The first hurdle is whether there is water. The water supply to the campus comes from up the mountain, and I was never clear where it exactly came from or how it got to campus, I just know that there were many rubber hoses snaking all around the mountain above campus and through Pangbisa – we would see many different hoses on our walks but never knew which were supplying the water or whether there was actually water in them. Sometimes there wasn’t. Which raises the question of building in places with insufficient resources to support everyone. But that's another issue, and another blog post.
But if there was water, and none of the occasional issues with the power, the next step is finding an empty machine. 120 people, 4 washers. And if there is an empty machine, is it one of the ones that doesn’t leak, or one that can actually spin the clothes?
And if there is an empty machine of choice, and there is water and power, the water pressure is so weak that the machine fills up v e r y slowly. We learned the trick of filling a bucket at the spigots next to the machines (for doing laundry by hand), and filling up the machine with the bucket. That way at least the first cycle gets going quickly. We also use the fastest cycle the machines will allow - so that it wouldn’t take 4 hours to finish a load - but we were never sure how clean our clothes really were.
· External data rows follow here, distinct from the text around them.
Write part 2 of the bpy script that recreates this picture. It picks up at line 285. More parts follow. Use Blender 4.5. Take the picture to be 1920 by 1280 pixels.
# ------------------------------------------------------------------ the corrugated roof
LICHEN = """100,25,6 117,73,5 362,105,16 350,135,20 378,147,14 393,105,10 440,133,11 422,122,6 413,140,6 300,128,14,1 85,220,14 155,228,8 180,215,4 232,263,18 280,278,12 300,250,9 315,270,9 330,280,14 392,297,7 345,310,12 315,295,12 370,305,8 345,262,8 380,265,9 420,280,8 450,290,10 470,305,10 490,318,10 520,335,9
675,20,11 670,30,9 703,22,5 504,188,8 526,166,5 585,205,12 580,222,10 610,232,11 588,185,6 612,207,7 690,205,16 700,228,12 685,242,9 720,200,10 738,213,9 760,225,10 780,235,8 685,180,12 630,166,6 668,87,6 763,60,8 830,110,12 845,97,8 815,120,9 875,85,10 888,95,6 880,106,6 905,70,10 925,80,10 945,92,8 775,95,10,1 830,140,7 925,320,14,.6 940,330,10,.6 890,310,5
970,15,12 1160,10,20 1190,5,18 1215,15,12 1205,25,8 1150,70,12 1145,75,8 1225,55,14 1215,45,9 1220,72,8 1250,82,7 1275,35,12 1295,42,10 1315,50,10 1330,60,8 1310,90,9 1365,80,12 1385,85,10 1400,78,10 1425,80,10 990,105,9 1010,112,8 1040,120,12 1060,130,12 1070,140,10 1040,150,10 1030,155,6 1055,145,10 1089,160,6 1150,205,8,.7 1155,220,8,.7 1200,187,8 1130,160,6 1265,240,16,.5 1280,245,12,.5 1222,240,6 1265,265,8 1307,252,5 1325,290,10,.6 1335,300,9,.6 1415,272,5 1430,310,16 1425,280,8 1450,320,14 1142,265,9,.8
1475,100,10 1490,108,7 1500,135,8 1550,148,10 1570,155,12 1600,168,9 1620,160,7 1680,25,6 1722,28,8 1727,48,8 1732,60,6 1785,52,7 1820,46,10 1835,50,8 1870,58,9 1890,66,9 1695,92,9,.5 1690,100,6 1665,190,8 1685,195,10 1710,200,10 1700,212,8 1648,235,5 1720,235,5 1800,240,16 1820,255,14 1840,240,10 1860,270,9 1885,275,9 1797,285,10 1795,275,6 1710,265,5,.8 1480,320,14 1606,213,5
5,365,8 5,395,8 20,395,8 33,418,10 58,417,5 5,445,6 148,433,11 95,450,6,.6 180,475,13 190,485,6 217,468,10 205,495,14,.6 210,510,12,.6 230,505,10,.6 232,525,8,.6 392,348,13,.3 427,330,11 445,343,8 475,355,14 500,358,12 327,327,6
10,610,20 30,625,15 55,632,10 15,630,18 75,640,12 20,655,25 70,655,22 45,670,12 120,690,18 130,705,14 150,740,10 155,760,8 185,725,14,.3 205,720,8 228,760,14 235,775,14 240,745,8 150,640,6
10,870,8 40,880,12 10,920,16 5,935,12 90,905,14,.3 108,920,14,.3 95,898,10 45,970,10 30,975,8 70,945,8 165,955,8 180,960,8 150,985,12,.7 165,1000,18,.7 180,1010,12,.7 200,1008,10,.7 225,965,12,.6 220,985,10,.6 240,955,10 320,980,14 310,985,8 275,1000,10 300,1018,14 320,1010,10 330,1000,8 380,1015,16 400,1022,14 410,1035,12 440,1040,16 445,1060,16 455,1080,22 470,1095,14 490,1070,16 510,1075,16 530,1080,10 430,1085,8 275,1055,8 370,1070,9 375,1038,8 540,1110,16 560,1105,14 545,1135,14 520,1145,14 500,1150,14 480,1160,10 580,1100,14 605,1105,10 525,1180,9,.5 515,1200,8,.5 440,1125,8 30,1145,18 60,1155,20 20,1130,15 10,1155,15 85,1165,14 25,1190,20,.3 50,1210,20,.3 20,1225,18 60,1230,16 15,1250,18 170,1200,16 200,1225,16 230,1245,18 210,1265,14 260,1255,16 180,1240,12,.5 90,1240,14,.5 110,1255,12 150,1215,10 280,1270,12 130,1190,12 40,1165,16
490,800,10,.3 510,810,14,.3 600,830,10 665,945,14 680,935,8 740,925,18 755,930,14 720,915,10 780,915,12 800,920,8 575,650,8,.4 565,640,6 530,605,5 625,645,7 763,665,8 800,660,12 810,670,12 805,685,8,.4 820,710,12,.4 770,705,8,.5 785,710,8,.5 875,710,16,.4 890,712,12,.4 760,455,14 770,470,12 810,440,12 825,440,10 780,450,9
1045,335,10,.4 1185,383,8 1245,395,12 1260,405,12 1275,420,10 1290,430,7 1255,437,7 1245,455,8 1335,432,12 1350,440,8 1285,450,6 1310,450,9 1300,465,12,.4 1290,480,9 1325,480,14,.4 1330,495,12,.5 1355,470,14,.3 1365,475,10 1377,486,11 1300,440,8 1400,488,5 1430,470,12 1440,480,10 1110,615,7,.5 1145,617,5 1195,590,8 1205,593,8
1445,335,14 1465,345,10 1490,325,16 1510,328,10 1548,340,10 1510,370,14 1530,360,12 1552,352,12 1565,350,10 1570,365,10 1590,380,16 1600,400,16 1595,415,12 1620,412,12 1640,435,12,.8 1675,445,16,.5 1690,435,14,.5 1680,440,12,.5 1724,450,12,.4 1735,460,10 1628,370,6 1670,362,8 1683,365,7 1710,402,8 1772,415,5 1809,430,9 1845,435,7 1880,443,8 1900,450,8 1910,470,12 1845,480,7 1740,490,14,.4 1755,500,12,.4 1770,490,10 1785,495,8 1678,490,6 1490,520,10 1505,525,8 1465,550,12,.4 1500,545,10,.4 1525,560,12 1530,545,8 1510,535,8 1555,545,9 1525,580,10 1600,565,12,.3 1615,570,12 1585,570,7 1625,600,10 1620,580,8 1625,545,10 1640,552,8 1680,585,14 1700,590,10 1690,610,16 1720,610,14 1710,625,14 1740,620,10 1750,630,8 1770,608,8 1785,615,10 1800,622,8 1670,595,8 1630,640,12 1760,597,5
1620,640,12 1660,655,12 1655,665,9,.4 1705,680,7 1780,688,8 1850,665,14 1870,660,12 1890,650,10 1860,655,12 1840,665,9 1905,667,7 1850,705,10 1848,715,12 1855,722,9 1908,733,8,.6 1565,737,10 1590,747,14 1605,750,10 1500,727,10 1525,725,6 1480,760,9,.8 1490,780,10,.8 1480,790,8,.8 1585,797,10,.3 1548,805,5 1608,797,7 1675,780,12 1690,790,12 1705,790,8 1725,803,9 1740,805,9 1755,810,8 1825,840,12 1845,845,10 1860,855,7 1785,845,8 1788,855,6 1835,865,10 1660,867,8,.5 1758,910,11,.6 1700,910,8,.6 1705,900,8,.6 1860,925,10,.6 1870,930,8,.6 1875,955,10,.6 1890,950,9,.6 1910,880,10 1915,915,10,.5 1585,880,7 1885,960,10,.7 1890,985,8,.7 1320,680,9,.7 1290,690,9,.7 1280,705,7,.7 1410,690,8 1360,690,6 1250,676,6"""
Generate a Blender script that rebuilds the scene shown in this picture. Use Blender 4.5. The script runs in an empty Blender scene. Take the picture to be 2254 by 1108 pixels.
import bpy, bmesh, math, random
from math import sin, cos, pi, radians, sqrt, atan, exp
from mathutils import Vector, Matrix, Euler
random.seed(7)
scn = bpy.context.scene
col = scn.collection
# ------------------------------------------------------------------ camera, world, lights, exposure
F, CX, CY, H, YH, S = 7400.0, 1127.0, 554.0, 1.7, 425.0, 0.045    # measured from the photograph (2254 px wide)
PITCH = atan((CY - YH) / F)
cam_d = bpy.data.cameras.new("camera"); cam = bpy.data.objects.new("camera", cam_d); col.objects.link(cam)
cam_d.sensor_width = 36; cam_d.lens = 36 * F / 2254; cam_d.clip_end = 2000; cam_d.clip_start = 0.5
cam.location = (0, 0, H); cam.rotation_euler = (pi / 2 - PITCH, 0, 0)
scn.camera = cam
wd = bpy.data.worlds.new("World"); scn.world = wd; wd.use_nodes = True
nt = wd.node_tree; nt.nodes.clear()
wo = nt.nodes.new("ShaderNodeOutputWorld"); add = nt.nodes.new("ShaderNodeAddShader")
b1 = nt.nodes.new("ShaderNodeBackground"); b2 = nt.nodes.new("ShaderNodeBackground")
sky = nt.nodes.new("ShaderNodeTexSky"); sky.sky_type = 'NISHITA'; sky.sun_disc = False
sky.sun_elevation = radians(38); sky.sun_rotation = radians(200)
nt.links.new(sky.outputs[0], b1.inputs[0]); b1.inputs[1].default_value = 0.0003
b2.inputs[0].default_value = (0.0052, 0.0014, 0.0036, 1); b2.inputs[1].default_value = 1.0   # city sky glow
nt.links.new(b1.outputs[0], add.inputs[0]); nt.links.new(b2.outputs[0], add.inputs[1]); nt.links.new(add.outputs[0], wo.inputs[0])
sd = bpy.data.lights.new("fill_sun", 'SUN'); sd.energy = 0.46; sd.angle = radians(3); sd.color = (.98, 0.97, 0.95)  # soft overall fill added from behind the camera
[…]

Sometimes clothes would come from the finished washer that had barely spun them out, so everything is heavy with water and drying is even more of a challenge.
There were a number of drying lines strung up outside the shed with the washers, and when the weather was good it wouldn’t take very long to get clothes dry out in the open air, as long as there was space to hang them. Ghos and kiras take up a lot of space when they're stretched out! There were also lines under the cover of the shed, which were sought after during the rainy season - we would leave those for the students, who didn’t have other options for drying their clothes if the single dryer wasn't available. We had hung up a drying line in our apartment, which we would always use for our "delicate" wash since we figured that it wasn’t a good thing for students to see their professors’ underwear hanging up alongside theirs! But when it was too rainy, or got too cold to get anything dry outside, we’d just bring it all back in with us and hang it in the warmth of our one working heater. We have come to appreciate what a luxury a dryer is.
We spent quite a bit of brain power strategizing the best timing to get laundry done. Jay is the master of our laundry. He would often load dirty clothes into a backpack at night, then get up at 5 or 6 in the morning to head out to find an empty machine, quite often successfully.
It always feels like a great accomplishment when we get everything washed and dry.
I hear that the laundry is going to be rebuilt over winter break, with more washers and dryers, but it will still be out on the edge of the campus, not inside one of the campus buildings. The students don’t really complain about it, they just take what it is, and I suspect many of them come from homes where they do all their laundry outside by hand year round, so maybe this is just a lot of privileged whining. But the students have so many demands on them at this school, and very little time, so we will see, if the laundry improvements happen, whether their lives get a little easier. Or they at least have one less reason to stay up all night.